According to NGFA, U.S. agricultural exports to Canada and Mexico have grown from $8.9 billion in 1993 to $38.6 billion in 2015. The U.S. exports an average of $3.7 billion of corn and corn products to Canada and Mexico. In 2015, the U.S. exported $438 million to Canada and $2.44 billion to Mexico. Wheat exports were 500 percent higher in the 10 years after NAFTA than the 10 years preceding. Mexico is the second largest market for U.S. wheat, importing $1 billion per year.

But, Gordon said, there have been a lot of improvements to trade agreements since NAFTA came into force in 1994, and that some of the elements of the Trans-Pacific Partnership (TPP) have “positive relevance” to NAFTA, including the Rapid Response Mechanism and biotechnology rules.

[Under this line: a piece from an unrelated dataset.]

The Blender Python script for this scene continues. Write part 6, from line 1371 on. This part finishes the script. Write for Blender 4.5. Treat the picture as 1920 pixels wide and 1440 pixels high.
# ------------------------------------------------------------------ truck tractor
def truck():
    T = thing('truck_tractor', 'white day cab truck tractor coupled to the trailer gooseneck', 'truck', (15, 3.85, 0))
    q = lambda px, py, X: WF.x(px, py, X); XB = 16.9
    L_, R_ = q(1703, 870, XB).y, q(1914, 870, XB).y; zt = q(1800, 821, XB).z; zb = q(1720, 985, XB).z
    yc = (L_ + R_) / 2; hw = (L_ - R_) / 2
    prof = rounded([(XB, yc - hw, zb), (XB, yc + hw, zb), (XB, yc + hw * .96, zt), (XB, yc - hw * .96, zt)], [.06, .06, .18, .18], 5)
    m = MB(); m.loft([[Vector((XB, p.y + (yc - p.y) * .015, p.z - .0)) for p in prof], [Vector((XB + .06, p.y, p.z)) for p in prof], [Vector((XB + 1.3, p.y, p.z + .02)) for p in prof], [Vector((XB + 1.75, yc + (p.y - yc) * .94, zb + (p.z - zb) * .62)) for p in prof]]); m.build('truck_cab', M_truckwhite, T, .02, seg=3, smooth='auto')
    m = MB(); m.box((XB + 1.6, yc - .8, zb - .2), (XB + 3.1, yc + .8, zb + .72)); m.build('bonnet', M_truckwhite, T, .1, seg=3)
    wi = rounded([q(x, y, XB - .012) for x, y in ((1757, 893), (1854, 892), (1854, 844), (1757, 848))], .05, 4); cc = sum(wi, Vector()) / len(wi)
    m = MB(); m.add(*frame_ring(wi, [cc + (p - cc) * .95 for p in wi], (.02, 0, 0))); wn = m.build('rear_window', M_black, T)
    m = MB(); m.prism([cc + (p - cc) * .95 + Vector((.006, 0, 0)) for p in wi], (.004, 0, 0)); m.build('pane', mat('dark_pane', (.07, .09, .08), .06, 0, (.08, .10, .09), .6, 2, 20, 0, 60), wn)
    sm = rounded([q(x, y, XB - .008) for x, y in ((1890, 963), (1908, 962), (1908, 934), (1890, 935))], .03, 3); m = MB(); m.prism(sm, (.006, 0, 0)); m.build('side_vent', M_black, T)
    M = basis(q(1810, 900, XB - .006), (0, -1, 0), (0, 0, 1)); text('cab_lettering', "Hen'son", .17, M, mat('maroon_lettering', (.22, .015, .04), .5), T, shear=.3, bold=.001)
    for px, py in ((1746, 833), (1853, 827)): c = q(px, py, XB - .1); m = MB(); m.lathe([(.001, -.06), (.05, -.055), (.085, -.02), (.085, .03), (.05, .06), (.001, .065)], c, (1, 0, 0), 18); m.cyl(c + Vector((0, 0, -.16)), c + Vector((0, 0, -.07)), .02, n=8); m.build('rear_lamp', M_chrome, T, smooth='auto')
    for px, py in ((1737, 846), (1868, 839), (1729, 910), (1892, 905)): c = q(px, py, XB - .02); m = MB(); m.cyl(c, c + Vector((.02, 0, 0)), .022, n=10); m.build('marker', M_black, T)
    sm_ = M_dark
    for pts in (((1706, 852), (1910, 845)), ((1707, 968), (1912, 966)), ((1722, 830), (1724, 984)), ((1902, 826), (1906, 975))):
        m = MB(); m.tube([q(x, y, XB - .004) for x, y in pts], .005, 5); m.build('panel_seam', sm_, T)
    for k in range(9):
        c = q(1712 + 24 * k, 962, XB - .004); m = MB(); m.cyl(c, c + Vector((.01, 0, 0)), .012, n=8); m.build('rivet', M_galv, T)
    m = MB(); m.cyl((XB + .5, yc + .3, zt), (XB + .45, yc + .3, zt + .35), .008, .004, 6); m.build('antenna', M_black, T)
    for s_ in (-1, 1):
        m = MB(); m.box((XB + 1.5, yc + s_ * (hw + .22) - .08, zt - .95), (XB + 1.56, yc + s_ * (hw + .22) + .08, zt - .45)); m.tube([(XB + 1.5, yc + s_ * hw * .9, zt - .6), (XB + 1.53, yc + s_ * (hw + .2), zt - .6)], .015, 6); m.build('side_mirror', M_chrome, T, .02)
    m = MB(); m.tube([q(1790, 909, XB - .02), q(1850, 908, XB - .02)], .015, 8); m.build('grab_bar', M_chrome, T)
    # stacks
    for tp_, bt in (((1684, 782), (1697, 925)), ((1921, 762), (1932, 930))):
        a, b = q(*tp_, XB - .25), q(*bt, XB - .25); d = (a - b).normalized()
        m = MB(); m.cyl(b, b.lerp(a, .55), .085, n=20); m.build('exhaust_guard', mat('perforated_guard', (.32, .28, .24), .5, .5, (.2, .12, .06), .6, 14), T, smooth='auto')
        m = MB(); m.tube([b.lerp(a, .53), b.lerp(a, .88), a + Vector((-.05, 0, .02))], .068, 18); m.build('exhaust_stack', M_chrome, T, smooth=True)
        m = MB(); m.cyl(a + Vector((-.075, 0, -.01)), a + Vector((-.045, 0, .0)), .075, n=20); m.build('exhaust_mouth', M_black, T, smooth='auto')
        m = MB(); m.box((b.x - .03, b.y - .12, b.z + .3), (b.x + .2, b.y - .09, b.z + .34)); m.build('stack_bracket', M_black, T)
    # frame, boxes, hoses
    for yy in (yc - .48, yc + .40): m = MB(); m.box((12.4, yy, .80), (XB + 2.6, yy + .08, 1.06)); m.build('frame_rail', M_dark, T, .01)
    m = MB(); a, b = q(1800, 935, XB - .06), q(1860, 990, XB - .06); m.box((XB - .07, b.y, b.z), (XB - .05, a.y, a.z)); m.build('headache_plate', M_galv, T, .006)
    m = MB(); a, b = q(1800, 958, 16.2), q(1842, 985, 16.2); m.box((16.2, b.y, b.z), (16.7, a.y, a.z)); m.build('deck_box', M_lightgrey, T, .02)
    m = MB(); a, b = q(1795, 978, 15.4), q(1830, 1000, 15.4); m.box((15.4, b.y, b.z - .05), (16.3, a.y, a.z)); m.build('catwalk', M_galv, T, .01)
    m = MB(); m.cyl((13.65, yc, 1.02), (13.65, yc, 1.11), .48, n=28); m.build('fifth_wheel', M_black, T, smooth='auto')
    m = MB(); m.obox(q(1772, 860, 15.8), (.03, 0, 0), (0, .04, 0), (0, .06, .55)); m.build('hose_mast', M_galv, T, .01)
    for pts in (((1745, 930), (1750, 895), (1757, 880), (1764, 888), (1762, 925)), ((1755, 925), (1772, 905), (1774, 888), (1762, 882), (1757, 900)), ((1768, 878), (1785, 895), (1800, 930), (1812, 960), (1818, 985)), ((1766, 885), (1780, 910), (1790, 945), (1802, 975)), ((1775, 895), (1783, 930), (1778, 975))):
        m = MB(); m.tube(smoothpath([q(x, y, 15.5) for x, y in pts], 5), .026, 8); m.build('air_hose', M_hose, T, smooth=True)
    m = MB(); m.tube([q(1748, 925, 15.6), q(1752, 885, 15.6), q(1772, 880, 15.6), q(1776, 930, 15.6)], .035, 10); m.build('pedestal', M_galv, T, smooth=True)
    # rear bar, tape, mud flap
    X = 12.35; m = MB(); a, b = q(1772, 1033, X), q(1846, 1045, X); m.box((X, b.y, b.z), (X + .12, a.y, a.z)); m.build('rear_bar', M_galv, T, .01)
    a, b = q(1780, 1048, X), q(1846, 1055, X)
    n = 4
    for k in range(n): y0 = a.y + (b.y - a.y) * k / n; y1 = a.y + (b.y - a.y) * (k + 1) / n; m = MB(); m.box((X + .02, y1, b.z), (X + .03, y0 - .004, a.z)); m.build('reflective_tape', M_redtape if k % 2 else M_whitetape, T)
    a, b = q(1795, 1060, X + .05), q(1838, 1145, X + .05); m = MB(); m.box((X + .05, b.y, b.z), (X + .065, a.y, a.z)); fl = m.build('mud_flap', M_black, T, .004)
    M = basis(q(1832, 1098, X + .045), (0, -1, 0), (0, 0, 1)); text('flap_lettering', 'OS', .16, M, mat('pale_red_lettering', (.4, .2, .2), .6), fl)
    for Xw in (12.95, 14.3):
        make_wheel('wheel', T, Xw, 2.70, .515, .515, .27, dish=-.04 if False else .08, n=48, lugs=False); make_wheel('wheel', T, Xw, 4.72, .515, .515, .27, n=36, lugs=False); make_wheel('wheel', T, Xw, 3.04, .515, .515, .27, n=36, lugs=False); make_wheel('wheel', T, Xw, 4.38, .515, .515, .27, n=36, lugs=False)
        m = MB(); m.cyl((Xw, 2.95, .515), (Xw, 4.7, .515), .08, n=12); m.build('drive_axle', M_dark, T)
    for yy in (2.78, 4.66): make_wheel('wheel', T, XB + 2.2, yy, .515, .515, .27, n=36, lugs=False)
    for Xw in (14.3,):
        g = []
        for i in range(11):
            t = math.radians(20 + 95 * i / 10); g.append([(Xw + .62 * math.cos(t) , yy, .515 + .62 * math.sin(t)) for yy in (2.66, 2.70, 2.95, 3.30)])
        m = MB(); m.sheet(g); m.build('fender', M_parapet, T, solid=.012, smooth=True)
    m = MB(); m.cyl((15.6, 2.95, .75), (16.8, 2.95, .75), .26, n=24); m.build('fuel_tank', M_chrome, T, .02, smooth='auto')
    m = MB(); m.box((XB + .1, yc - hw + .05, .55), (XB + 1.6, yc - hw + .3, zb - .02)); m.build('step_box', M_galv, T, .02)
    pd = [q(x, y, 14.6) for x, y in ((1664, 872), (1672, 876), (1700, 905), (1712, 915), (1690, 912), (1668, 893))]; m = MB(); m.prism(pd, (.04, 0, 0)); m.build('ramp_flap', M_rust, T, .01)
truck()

TPP’s Rapid Response Mechanism allows exporting countries to dispute export restrictions so as to guarantee that “imports are carried out without undue delay” and ensure that food inspections are “limited to what is reasonable and necessary, and what is rationally related to the available science.”

TPP was the first trade agreement to include rules on biotechnology, and Gordon said he would like to see countries take a “more collaborative approach on that issue.”

He also said new trade agreements offer the opportunity to further align sanitary and phytosanitary requirements with U.S. trading partners.

Asia-Pacific trade

While Trump has withdrawn the U.S. from the TPP, he is still pursuing bilateral trade agreements in the Asia-Pacific region.

“The Asia-Pacific countries are extremely important to U.S. trade,” Gordon said. “As an organization that is very much based on free-market principles, we would love to see trade discussions with as many countries as we can in opening markets around the world.”

NGFA is open to the bilateral discussions preferred by Trump to multilateral negotiations.

“The administration has made no secret of its desire to try a bilateral approach. We want to respect that if that’s the direction the administration wants to pursue,” Gordon said. “Trade is a two-way street, and it enhances food security and stabilizes the world politically.”

Re-examining regulations

In January, Trump signed a “one-in, two-out” executive order that requires federal agencies to cut two existing regulations for every new regulation they implement. His campaign promise to cut down on regulations is one that appealed to many of his voters, Gordon said, and NGFA welcomes the approach.

“A relook at regulation and the cost it imposes on the economy is very much warranted,” Gordon said. “A lot of groups in ag welcome the fresh look at the regulatory approach that’s occurring within this administration.”

Some regulations that affect the agriculture industry and the economy are outdated and should be re-examined, Gordon said.

“We really need to get back to a situation where there is a hard look at regulations that are outdated, aren’t serving an important purpose,” he said. “It’s long overdue that we have a real serious look at some of the regulatory issues affecting the economy.”